Cherryland T-Shirt

Image courtesy of the Wisconsin Historical Society. Image ID: 79142.
Image courtesy of the Wisconsin Historical Society. Image ID: 79142.

In 1927, Marilyn Färdig’s grandparents, Andrew and Esther Färdig, purchased twenty acres of land in Ephraim, Wisconsin, and started a cherry orchard. With the help of their seven children and workers from a variety of locations, including the southern United States, Mexico, and Jamaica, Andrew and Esther operated the orchard until their deaths in 1958. By that time, the Färdig’s cherry trees approached the end of their producing lifespan of about thirty years, which contributed to the family’s decision to close the orchard. 1

Image courtesy of the Wisconsin Historical Society. Image ID: 4333.
Image courtesy of the Wisconsin Historical Society. Image ID: 4333.

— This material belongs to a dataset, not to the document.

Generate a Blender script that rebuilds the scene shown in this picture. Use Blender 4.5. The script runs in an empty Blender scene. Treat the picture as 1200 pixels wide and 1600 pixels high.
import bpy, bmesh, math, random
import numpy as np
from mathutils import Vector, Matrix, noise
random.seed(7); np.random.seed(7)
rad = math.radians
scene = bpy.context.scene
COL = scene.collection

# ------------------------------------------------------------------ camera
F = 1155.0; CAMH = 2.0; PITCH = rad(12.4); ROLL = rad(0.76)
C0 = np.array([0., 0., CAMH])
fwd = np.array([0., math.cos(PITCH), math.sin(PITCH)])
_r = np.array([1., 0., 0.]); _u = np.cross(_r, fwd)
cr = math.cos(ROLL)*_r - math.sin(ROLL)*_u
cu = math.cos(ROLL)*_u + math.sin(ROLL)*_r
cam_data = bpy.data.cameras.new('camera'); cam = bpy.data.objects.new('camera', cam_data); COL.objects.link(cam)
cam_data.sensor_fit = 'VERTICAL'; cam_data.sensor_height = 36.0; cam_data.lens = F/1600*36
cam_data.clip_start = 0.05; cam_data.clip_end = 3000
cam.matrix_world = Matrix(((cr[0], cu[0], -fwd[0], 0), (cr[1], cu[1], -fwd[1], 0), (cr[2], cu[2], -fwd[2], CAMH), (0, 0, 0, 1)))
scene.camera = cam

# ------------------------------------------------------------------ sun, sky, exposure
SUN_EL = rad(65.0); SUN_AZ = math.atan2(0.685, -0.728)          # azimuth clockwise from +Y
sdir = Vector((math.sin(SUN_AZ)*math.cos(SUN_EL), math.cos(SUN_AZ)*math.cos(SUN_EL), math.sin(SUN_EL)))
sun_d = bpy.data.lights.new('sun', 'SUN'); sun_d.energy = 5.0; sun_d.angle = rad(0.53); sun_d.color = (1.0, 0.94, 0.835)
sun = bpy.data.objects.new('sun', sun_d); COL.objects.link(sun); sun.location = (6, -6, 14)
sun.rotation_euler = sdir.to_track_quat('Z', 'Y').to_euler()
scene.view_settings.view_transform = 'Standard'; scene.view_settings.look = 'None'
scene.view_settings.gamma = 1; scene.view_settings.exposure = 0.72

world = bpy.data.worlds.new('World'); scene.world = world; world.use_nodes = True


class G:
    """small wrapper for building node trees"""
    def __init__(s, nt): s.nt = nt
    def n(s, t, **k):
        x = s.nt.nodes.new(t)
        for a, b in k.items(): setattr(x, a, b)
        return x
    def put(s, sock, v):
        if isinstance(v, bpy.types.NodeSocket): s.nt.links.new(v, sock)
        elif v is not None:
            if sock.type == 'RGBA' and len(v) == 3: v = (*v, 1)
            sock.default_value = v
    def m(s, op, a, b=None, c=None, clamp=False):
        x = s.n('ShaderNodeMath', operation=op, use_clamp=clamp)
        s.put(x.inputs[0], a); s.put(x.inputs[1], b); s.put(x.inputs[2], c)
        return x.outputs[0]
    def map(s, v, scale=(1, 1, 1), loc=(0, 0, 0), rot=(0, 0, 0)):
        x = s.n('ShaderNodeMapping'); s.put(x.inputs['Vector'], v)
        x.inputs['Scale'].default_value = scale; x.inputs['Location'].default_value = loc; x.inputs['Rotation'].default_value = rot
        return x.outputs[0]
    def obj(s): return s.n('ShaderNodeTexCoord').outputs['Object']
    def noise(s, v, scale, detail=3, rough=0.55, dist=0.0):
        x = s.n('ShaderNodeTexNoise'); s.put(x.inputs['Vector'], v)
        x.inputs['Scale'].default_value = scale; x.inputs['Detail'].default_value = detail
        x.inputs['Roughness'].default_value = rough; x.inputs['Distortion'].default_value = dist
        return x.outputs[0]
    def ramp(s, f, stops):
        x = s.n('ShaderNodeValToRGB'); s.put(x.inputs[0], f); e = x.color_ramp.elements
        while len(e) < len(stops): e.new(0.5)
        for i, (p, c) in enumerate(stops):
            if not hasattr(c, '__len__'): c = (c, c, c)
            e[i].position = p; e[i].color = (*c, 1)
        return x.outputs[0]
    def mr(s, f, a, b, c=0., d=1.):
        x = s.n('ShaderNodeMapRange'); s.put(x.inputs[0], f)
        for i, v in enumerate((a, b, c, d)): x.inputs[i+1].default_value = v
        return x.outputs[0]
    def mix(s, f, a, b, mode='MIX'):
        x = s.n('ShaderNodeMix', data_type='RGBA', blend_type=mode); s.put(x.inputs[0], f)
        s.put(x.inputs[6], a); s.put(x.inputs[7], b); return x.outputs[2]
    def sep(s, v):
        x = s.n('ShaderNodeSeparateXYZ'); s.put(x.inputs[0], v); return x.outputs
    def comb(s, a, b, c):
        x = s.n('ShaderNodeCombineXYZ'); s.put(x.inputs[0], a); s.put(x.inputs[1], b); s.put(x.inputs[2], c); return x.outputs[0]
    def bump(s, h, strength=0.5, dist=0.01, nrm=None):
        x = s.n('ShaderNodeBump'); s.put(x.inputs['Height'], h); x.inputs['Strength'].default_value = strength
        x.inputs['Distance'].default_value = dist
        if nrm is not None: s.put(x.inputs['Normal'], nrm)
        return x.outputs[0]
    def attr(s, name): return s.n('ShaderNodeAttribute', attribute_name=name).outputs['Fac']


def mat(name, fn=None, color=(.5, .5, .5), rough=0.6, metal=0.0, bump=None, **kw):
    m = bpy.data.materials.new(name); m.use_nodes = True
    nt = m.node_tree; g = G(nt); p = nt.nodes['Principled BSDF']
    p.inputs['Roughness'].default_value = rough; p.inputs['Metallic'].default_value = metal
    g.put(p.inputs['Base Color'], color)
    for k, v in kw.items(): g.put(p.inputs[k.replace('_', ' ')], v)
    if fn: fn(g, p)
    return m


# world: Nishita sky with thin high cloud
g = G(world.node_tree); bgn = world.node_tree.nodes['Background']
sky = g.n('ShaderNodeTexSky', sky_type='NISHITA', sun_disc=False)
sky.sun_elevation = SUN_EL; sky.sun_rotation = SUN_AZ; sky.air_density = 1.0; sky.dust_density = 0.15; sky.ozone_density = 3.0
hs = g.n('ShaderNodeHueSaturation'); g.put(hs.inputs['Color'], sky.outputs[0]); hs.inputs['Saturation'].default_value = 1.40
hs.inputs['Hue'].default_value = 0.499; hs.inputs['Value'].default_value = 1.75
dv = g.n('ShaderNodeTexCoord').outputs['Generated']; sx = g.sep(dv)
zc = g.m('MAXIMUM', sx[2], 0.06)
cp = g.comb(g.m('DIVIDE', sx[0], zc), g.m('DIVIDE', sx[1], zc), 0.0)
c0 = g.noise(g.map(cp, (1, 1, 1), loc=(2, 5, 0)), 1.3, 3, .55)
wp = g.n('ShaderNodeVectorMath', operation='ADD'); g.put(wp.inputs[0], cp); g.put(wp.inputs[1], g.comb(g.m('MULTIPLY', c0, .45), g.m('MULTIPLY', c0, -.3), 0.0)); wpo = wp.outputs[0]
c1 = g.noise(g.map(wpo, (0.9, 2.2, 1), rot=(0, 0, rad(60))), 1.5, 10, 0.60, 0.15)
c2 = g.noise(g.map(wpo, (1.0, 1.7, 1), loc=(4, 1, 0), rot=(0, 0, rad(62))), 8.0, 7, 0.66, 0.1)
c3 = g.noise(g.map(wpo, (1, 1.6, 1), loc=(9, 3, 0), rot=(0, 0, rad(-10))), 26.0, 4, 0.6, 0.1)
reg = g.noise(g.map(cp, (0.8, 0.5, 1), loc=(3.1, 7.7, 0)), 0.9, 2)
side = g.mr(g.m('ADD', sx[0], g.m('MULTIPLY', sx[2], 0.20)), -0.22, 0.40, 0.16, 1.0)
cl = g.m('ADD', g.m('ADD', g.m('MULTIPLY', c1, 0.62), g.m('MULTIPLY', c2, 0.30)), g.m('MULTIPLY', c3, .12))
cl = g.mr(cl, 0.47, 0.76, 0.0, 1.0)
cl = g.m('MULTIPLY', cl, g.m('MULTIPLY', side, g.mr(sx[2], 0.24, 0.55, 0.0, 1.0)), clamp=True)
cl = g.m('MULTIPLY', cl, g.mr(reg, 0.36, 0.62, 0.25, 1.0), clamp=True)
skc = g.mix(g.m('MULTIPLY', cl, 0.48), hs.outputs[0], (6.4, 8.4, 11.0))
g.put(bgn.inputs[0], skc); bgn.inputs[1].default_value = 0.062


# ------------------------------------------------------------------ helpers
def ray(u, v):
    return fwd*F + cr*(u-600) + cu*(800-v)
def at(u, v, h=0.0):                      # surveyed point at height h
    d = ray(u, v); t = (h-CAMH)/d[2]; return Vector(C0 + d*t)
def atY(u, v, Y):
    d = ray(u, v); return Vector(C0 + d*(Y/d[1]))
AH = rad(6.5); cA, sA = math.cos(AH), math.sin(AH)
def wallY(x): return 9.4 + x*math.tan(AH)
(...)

This white t-shirt, with “Cherryland” and a decorative cherry design in red, was sold in the 1940s, and is part of the broader history of the cherry industry in Door County, Wisconsin. This shirt was made for a small child, but the same item was available in other sizes to promote tourism in the region. Marilyn Färdig, whose grandparent’s owned a cherry orchard in Door County, wore the shirt as a child. Her name is written on a sewn tag inside the shirt. No other identifying marks or tags are present.

Door County’s “Cherryland” moniker appeared in print as early as 1914.2 The term gained popularity when the Door County Chamber of Commerce printed and distributed stickers with the phrase “Cherryland Door County Wisconsin” in 1927. 3

Object courtesy of Ephraim Historical Foundation

Object history created July 2017

  1. Marilyn Färdig Whitely, Skogshyddan: The Story of the Fardig Orchard, (Ephraim, WI: Marilyn Färdig Whiteley, 2012), 15.
  2. “The Cherryland Special,” Sturgeon Bay Advocate, June 25, 1914, 2.
  3. “C.C. Advertises “Cherryland” By Using Stickers,” Door County Advocate, August 5, 1927, 1.